I watch with amazement the Aussie lass power up the climb and come to a halt at the side of me and whilst straddling the bike gave a great spread feet high hands YAHOO! like shes some Wolverine X person. For sure a buxomly lady wrapped in pale blue lycra leggings and tight top sporting a set if rather powerful legs, broad shoulders - and then I spy them. Shes also sporting a pair of chesty panniers too that would put London Alan’s to shame.

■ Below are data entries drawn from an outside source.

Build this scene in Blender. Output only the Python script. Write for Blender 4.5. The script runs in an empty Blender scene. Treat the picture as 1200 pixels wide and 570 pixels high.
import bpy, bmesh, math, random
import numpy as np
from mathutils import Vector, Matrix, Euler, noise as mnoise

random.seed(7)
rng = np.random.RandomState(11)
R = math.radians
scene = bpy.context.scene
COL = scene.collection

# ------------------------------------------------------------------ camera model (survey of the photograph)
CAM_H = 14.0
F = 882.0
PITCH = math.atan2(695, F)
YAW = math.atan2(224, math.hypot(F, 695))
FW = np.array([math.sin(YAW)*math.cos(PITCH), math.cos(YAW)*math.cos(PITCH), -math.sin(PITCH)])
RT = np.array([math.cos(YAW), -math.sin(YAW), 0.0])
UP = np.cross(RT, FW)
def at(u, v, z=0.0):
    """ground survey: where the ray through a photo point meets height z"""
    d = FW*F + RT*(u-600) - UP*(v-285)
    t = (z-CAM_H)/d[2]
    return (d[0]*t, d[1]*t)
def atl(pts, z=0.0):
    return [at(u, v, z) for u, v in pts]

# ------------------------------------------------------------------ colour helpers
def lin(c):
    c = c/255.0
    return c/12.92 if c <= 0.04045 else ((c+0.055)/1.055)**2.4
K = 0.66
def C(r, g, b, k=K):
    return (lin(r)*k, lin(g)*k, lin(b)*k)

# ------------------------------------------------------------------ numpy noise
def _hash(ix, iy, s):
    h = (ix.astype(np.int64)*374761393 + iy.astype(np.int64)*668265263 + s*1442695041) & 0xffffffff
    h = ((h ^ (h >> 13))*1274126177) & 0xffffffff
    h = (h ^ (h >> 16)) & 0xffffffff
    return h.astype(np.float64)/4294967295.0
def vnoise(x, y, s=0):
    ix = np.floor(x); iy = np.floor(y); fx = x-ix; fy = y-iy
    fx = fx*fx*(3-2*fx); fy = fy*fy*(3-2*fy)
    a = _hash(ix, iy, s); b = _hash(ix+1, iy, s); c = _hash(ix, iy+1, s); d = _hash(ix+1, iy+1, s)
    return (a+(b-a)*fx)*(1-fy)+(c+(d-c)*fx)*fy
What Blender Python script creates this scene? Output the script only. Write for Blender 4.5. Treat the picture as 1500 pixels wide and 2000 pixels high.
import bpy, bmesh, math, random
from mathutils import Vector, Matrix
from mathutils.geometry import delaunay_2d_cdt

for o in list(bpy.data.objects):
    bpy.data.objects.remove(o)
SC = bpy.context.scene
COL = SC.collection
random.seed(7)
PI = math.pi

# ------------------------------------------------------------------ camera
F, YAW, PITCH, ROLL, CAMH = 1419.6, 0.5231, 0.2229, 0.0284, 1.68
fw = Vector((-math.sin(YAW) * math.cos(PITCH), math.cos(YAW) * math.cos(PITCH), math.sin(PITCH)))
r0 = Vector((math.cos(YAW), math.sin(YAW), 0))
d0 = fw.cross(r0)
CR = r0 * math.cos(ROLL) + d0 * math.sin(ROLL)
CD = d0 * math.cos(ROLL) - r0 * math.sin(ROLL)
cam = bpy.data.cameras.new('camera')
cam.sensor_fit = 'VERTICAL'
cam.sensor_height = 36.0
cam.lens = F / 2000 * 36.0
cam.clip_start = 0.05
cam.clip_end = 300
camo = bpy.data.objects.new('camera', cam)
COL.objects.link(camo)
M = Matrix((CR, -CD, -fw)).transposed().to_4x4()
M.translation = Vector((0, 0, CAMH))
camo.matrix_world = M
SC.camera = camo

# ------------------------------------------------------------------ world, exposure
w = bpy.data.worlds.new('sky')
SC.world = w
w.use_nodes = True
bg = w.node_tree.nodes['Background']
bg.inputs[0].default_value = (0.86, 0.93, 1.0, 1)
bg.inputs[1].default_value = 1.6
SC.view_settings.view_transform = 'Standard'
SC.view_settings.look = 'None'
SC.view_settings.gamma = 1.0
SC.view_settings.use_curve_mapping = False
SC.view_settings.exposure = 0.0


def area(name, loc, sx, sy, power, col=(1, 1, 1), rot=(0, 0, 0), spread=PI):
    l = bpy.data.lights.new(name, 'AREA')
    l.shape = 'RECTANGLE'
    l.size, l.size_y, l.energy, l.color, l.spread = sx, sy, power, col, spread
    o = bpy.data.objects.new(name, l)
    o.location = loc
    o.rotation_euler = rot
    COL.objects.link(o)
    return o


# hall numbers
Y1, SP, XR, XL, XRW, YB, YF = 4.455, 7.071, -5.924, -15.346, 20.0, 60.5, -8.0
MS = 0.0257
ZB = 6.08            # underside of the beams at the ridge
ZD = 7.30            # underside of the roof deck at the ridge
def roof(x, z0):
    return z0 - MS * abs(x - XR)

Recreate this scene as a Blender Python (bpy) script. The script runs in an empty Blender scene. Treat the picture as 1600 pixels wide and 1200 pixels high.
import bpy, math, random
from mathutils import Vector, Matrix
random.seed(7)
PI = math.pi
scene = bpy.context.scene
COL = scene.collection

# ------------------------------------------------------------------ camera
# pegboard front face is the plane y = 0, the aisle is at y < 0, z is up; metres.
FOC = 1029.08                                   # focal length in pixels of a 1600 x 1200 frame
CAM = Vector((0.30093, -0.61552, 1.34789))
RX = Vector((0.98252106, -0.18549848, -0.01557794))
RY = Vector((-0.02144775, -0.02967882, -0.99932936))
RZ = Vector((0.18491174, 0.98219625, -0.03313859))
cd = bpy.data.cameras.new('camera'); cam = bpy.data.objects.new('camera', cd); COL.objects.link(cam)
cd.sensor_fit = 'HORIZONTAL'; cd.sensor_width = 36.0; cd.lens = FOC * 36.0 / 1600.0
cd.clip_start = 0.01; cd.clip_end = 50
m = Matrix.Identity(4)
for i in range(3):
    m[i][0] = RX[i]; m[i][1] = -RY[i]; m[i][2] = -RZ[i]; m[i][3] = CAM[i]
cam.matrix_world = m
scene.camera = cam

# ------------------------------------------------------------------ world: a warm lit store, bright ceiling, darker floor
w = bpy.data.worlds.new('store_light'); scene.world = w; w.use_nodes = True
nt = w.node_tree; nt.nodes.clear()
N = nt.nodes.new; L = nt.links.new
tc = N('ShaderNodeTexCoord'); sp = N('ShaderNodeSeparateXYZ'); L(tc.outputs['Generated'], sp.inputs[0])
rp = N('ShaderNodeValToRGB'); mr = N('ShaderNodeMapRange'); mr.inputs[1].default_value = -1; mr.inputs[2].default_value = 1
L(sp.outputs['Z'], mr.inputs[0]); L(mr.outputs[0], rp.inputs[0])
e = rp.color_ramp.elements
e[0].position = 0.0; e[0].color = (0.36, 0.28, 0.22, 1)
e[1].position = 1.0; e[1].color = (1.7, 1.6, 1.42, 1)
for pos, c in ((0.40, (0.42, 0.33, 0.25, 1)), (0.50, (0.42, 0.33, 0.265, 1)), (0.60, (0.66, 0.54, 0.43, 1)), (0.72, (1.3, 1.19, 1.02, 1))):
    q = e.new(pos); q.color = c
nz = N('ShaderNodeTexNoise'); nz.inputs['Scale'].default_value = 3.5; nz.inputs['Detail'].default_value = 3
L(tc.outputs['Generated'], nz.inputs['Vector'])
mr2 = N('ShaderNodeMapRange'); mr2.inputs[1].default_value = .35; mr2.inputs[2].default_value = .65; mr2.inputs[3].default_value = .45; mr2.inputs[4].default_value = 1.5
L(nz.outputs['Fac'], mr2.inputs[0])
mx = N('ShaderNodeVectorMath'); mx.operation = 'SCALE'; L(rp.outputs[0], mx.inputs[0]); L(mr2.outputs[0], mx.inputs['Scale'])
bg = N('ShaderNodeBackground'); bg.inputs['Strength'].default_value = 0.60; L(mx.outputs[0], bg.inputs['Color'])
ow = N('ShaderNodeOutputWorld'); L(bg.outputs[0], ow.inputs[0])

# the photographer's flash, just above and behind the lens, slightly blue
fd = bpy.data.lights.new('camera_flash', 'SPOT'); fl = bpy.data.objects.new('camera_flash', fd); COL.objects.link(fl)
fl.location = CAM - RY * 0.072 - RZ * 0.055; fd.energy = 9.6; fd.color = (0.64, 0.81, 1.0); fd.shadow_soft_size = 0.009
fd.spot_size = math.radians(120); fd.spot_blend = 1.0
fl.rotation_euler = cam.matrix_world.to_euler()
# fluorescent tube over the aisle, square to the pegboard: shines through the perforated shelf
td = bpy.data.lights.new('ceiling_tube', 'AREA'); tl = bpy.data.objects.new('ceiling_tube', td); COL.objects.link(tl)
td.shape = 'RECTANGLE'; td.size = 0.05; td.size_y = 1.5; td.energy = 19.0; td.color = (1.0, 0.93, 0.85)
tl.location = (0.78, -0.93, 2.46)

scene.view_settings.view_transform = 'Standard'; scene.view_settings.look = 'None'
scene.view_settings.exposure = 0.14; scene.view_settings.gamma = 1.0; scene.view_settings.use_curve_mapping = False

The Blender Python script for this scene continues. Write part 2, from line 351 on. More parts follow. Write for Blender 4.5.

She looks me square in the eyes with a broad perfectly toothed non scot gold coast smile to which I say ‘WOW sport! You’ve got a magnificent pair haven’t ya!?’

CRUMP!!

She’s a convict too for sure. Robbed me of my senses she did. Also sporting wicked knuckles. Courtesy of her great-great-great grandfather navvy canal digger petty crook, a one way ticket holder courtesy of Britains judicial system of the 19th century.

I fumbled around and luckily found my plastic cataract inserts in my facial rubble and somehow managed to pop them back in. The wrong way around though cos all I saw after that was her wobbly arse departure as though looking through broken bathroom window glass…

Stornoway is a rough expensive non Glaswegian expensive slag heap. Shame is that you have to pass through that port to get into or as in our case out of the island chain on the ungodly 7am ferry.

We land in Ullapool just as the rain arrives.

I’ll write more about that wonderful non flat journey to Beauly tomorrow. I’m hoping that the 4 retired gals on non e-bikes survived the day after seeing the high speed police car whizz by us back to the monstrous wet hill climb on which we left them. This is a busy A road that for sure is the exact opposite of ‘mostly flat’ 😟.